THE SOCIETY REVIEWS: Kate Saunders' THE MYSTERY OF THE SORROWFUL MAIDEN

Available on August 19 in the UK and December 7 in the US, Kate Saunders’ excellent third mystery, The Mystery of the Sorrowful Maiden, brings clergyman’s widow Laetitia Rodd into the dramatic and, in 1853, still somewhat disreputable world of the theater. Actor and theatrical troupe manager Tom Transome has left his wife Sarah, once his leading lady, for the much younger Constance Noonan. Mrs. Rodd, a “private detective of the utmost discretion,” is reluctant at first, but when a neighbor asks her to help Sarah advocate for a proper financial settlement, her warm heart makes it impossible to say no. The negotiation is still underway when a corpse is discovered under the stage of Transome’s old theater, which suffered a fire ten years earlier but is now being rebuilt.
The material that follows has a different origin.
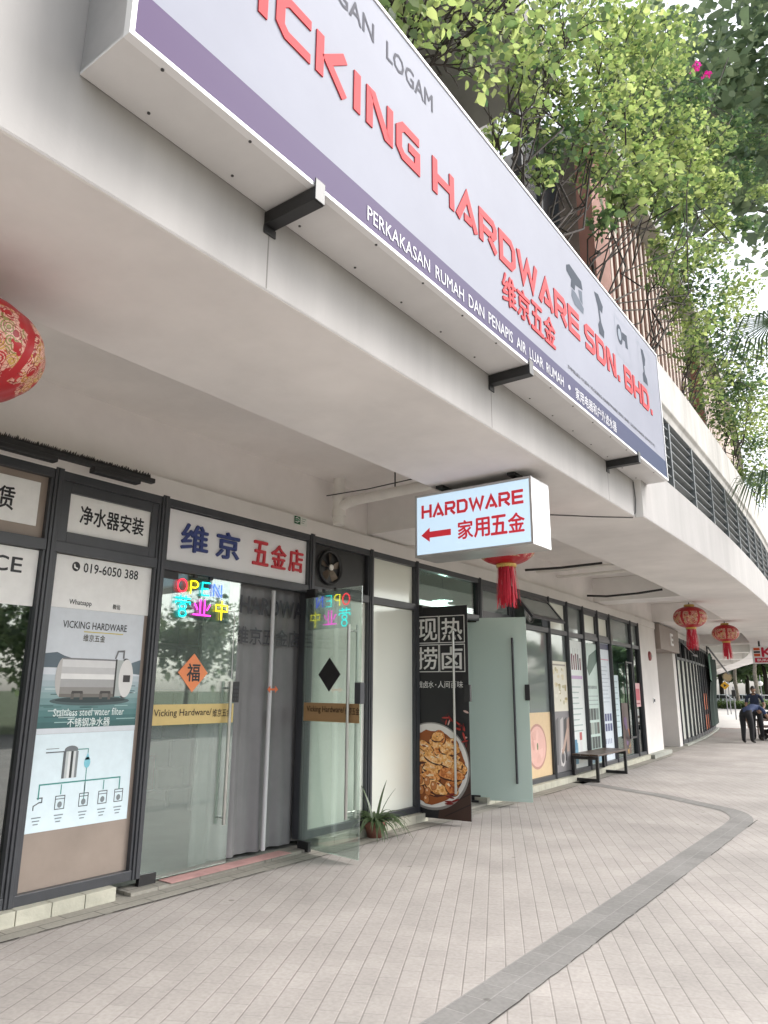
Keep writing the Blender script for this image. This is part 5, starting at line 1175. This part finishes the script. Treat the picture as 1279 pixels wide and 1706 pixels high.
bush((-2.55, 15.0, 5.6), cl((1195, 680, -2.5, .5), (1215, 710, -2.4, .5), (1240, 690, -2.2, .6), (1265, 660, -2.0, .6), (1250, 740, -2.4, .5), (1225, 640, -2.2, .5), (1270, 590, -1.9, .6)), 300, 'darker bush further along the parapet near the palm frond', group=BG)
bush((-2.85, 20.0, 5.6), cl((1225, 790, -2.9, .45), (1245, 800, -2.7, .5), (1262, 770, -2.4, .7), (1275, 820, -2.6, .6), (1275, 720, -2.2, .7)), 240, 'small scrub with bare stems at the far end of the parapet', group=BG)
def tree(name, base, h, crown_r, n_cl, n_leaf, size, mt, bark, label, tr=.18, group=None, cz=.68, spread=1.0, cat='tree', trunk_k=8):
    base = Vector(base); t = thing(name, base, label, cat, group); mb = MB()
    fork = base+Vector((random.uniform(-.3, .3), random.uniform(-.3, .3), h*.42)); mb.tube(wig(base, fork, 5, .02), tr, bark, trunk_k, tr*.7)
    cs, rs = [], []
    for i in range(n_cl):
        a = random.uniform(0, 6.283); q = math.sqrt(random.random()); c = base+Vector((crown_r*spread*q*math.cos(a), crown_r*spread*q*math.sin(a), h*(cz+random.uniform(-.22, .30)*(1.15-q*.6))))
        if i < 9: mb.tube(wig(fork, c, 5, .05), tr*.42, bark, 6, .02)
        cs.append(c); rs.append(crown_r*random.uniform(.22, .42))
    mb.build('trunk', t, recalc=False); leaves('crown', t, cs, rs, [n_leaf//n_cl]*n_cl, size, mt); return t
random.seed(31)
tree('street_tree', (1.0, 22.0, -.12), 29, 6.2, 40, 19000, .30, LF_D, BARKP, 'tall dark street tree whose crown fills the top right corner', .26, cz=.74)
tree('street_tree', (3.2, 40.0, -.12), 20, 5.5, 26, 9000, .34, LF_P, BARKP, 'pale feathery street tree showing behind the bushes at the right edge', .25)
# trees across the road, seen only as reflections in the glass
r1 = tree('street_tree', (22, 6, -.12), 8, 3.8, 24, 5200, .26, LF_D, BARKP, 'roadside tree opposite the shops, mirrored in the door glass', .13, group='roadside trees opposite the shops', cz=.5)
for x, y_, s, rz in ((23, 12.5, 1.05, 1), (22, 19, .95, 2.2), (23, 27, 1.1, 3.4), (22, 36, 1, 4.2), (23, -2, 1, 5)): dup(r1, (x, y_, -.12), 'roadside tree opposite the shops, mirrored in the door glass', rz, s)
# palm
PALM = leafmat('palm_leaf', [(.03, .06, .03), (.05, .09, .045), (.08, .12, .06)], .3)
t = thing('palm_tree', (.4, 13.6, -.0), 'palm tree hanging its fan frond into the right edge of the picture', 'palm')
top = Vector((.35, 13.5, 8.0)); mb = MB(); mb.tube(wig((.4, 13.6, 0), top, 6, .01), .14, BARKP, 10, .11); mb.build('trunk', t)
random.seed(4)
tgt = [atY(1285, 535, 12.6), atY(1290, 790, 13.2)]
for i in range(13):
    a = i*2*math.pi/11+.2; tip = top+Vector((1.9*math.cos(a), 1.9*math.sin(a), random.uniform(-.4, .9)))
    if i >= 11: tip = tgt[i-11]
    if i < 11 and tip.x < top.x-.3: continue
    mb = MB(); pts = [top, top.lerp(tip, .5)+Vector((0, 0, .45)), tip]; mb.tube([pts[0], top.lerp(tip, .25)+Vector((0, 0, .3)), pts[1], tip.lerp(pts[1], .3)+Vector((0, 0, .08)), tip], .022, PALM, 6, .012)
    dr = (tip-top); dr.z = 0; dr.normalize(); sd_ = Vector((-dr.y, dr.x, 0))
    for k_ in range(34):
        b_ = -1.9+3.8*k_/33; L = 1.15*(1-.12*abs(b_))*random.uniform(.85, 1.1); dv = dr*math.cos(b_)+sd_*math.sin(b_)
        q0 = tip; q1 = tip+dv*L*.55+Vector((0, 0, -.05)); q2 = tip+dv*L*.85+Vector((0, 0, -.45*L-.1)); wv = dv.cross(Vector((0, 0, 1))).normalized()*.018
        mb.add([q0-wv*.3, q0+wv*.3, q1+wv, q1-wv, q2], [(0, 1, 2, 3), (3, 2, 4)], PALM)
    mb.build('frond', t, recalc=False)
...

When the dead man, actor Frank Fitzwarren, disappeared the night of the fire, those who knew him assumed that he had vanished voluntarily. Instead, he was shot in the back of the head. Enraged at their daughter Maria’s romance with Fitzwilliam for secret reasons of their own, both Tom and Sarah had a motive to want him dead—and that’s only one of the myriad conflicts that fracture the family and offer motives for murder. Mrs. Rodd and her sometime investigative colleague Inspector Blackbeard cope with drama in every sense of the word as they attempt to solve Fitzwilliam’s killing as well as the fresh crimes that spring from it.

Saunders’ mystery plot necessarily involves extreme situations, which are grounded by the novel’s sensible voice and solid research. The widowed Mrs. Rodd, its first-person narrator, is a fun and indeed welcome departure from the myriad younger sleuths that tend to populate historical mysteries; even when an assignment brings her into an unfamiliar milieu, as is the case in The Mystery of the Sorrowful Maiden, her common sense and long experience of human foibles stand her in good stead. (Her worldly and irreverent barrister brother Fred is a delightfully ebullient foil.) Saunders’ depiction of the changing world of 1853 Britain is equally well-drawn. The details throughout are deftly chosen, evoking neighborhoods, fashions, and behaviors that are all being transformed as well as events—such as theater fires—that are all too historically accurate. Broader themes, too, are convincingly rendered. The Transomes, for example, suggest the more exaggerated, boisterous theatrical norms that were beginning to pass away at the time, while their arch-rivals the Bettertons represent the more naturalistic, analytical approach that is beginning to earn actors legitimacy as serious (and socially acceptable) creative artists. This shift and others like it inform The Mystery of the Sorrowful Maiden, making it a convincing glimpse of a fascinating era as well as a lively and colorful read.